Reviewing US Banks' Web and Email Security - sedward5 - Cyber Mixology
January 13, 2016 - Information Security
I have had an account with the same bank for a really long time. Perhaps the time has come to switch to a new bank. After all in 2016 my bank still doesn’t offer two factor authentication, EMV cards, and several other modern features that I see from other banks. I’d like a bank that takes information security seriously, it seems like my current one does not. While I’m sure I could find clean compliance based audits for each of these banks, I would prefer to take a different, more open approach. For this exercise let’s just look at email and web site security.
My research methodology (inspired by Mark Stanislav’s MASSACRE talk) is broken down into four steps. Each step will be awarded a letter grade. At the end an average for each bank will be determined.
Here’s what I did:
- Scan the site’s login page with https://securityheaders.io
- Scan the site’s login page with https://ssllabs.com
- Review the site’s DMARC record policy (if set)
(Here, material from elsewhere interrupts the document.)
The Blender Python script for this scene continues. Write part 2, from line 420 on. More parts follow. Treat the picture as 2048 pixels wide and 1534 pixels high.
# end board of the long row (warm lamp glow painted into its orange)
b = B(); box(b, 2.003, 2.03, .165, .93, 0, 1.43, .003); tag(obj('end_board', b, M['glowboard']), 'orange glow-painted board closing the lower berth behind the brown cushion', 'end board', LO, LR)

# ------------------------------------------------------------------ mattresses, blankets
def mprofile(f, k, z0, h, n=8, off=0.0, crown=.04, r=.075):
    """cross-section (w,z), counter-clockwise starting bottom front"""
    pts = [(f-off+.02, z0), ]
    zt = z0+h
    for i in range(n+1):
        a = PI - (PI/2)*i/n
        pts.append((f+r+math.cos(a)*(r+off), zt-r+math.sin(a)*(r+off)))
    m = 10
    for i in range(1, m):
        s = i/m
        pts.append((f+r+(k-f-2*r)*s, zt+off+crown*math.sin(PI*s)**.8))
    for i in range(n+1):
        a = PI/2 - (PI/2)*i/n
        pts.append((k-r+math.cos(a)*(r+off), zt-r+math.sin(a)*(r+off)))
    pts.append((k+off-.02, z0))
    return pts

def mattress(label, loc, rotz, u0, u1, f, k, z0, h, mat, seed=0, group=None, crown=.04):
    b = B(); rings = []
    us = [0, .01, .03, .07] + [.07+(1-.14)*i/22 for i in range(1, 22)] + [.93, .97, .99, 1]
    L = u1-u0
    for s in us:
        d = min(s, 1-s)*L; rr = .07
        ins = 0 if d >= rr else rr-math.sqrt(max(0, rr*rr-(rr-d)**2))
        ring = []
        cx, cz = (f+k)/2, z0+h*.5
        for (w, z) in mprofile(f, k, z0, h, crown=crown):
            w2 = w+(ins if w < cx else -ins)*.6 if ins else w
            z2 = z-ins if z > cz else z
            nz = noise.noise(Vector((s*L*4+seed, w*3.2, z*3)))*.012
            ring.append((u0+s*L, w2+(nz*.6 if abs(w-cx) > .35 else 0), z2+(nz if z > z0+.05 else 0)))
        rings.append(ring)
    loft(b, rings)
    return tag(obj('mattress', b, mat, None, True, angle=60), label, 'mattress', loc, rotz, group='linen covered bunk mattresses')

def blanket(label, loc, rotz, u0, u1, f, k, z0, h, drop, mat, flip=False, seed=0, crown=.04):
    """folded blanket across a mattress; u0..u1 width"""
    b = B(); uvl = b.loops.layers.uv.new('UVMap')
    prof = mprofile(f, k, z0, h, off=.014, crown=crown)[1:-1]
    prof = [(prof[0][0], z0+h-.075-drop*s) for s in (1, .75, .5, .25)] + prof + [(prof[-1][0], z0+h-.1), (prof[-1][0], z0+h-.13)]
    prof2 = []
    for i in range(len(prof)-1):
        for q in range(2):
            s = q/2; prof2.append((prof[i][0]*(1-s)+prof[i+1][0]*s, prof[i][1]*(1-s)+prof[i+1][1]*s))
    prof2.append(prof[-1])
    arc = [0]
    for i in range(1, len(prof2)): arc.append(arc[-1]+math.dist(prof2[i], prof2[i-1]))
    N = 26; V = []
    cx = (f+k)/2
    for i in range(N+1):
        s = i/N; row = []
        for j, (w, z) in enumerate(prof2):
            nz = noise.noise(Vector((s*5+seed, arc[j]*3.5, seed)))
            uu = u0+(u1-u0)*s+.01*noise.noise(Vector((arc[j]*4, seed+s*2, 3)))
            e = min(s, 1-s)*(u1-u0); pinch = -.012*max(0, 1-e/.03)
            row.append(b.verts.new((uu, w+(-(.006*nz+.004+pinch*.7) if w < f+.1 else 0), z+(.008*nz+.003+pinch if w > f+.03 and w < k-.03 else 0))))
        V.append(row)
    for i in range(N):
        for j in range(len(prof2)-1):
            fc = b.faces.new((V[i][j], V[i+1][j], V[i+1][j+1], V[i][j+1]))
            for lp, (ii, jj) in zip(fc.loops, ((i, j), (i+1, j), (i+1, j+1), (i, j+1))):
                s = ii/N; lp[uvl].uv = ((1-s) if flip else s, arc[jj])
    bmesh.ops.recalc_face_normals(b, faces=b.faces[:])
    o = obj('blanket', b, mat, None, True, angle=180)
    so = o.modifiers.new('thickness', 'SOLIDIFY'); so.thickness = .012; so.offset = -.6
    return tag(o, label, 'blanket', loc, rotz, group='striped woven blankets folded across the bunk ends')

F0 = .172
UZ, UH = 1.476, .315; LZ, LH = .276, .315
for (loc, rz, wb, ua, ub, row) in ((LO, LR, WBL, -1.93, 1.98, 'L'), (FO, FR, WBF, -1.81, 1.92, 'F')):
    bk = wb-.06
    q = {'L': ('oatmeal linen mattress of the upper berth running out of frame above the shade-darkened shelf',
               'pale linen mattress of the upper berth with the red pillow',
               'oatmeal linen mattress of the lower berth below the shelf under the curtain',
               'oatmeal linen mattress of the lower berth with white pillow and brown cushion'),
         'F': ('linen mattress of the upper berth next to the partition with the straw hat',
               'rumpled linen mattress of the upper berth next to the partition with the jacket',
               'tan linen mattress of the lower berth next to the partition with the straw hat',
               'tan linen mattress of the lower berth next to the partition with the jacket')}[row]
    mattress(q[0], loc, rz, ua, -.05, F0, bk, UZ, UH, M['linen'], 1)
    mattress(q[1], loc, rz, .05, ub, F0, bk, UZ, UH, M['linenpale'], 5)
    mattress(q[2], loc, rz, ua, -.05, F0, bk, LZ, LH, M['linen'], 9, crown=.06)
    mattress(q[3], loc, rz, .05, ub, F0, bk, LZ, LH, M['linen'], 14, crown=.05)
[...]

- Determine if the site offers two factor authentication with https://twofactorauth.org
Security Headers and SSL Labs both assign a letter grade. Security Headers however will give points for the use of any header regardless of how it is used, so I have reduced the score in two places for ineffective implementations of Content-Security-Policy.
Sites can apparently request exemption from SSL Labs scanning; Citibank has done this so I will reduce their SSL Labs score to an F.
Before I started I assumed that DMARC would be pretty much pass/fail but Bank of American interestingly had it set to quarantine for all subdomains but not for their root bankofamerica.com domain where they actually send email from, I’ll give them a D.
It is shocking to me that so few banks support two factor authentication in any form for consumers.
In the end the results show that nobody is perfect but Chase Bank and USAA stand above the rest. Although this is not a wholistic review of the security programs at these banks, these outward facing security policies give us a window into how these banks value customer security.